The Quakers (5-4, 3-3 Ivy League) will finish their season Saturday at home against Cornell (3-6, 3-3). They've won their last three games after losing their first three in the league by a combined 11 points, including two on the final play (one in overtime). So there won't be a third straight title. But neither will it be a 2-8 season, as it was in 2014. And that's something, too.

"The two championships are what I'm most proud of," Watson said. "Those stay with you the rest of your life. Winning's fun. When we had that four-game losing streak, we didn't want to go through another 2-8. We'd been through that. We had a team-first players-only meeting. I first met with the seniors. And we've been bringing a lot of energy. We wanted to keep doing it for each other. This is about how much we care for each other. And this week is the last time this team is ever going to be out there together. I don't think that's hit me yet. These last few weeks have been my last everything."

Watson has caught at least two passes in each of his 39 games. Nobody in Ivy history has had one reception in 40 consecutive games. He's one touchdown from setting a Penn season record of 14 and two from tying the Ivy record of 15. His 13 TDs this year lead FCS, and his nine consecutive games with a TD catch are the longest active streak at that level. He's also 84 yards from becoming Penn's all-time leader in all-purpose yards.

This season, he has 68 catches for 891 yards, with a long of 80. Bokun, a tight end, is second on the team, with 19 for 276.

And yes, Watson is considered a pro prospect. Maybe even draftable. A Penn player hasn't been drafted in a long time.

"Virtually every NFL team has been here once," Priore said. "Half have been here twice, and a third have been here three times. He has the measurables. It might depend on him getting to an all-star game and having the chance to perform against other talented players. Then, a lot of it comes down to being in the right situation with the right team.
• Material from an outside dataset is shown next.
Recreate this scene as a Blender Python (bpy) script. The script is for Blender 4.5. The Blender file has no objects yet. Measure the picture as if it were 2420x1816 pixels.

"He can do all the little things, but he's also done the most spectacular plays. He's played up to the moment. But that's what those kind of guys do. And there's not a whole lot of them. Somebody has to throw the ball to him, and we've got to block for him. But he's got that little extra pixie dust that sets him apart. But he's so humble about it. That's what makes it even better."

And now it's down to one final opportunity to leave a piece of himself out there. As you'd expect, he has every intention of making the most of it.

"It's a little crazy to think that it's going to be over," Watson said. "I think it will really hit me on Saturday, when I walk out with my parents. I'm trying not to think about it. I just want to lead this team one more time and go out the right way.

"We've left something here as a template for others to follow. If you act a certain way, you achieve success, and you win championships. The young guys can see how we went about it. This has been a season of what-ifs. When we look back, we won't be fully satisfied, because anything less than a championship is disappointing. But we stuck together when a lot of teams might have just packed it in. I'll always be proud of that, too."

And maybe he'll even get to run back a kick or two in his farewell.

"I've been working on that one all year," Watson said, laughing. "You never know. It could work out on Saturday."

It already has worked out for Watson. In a memorable way.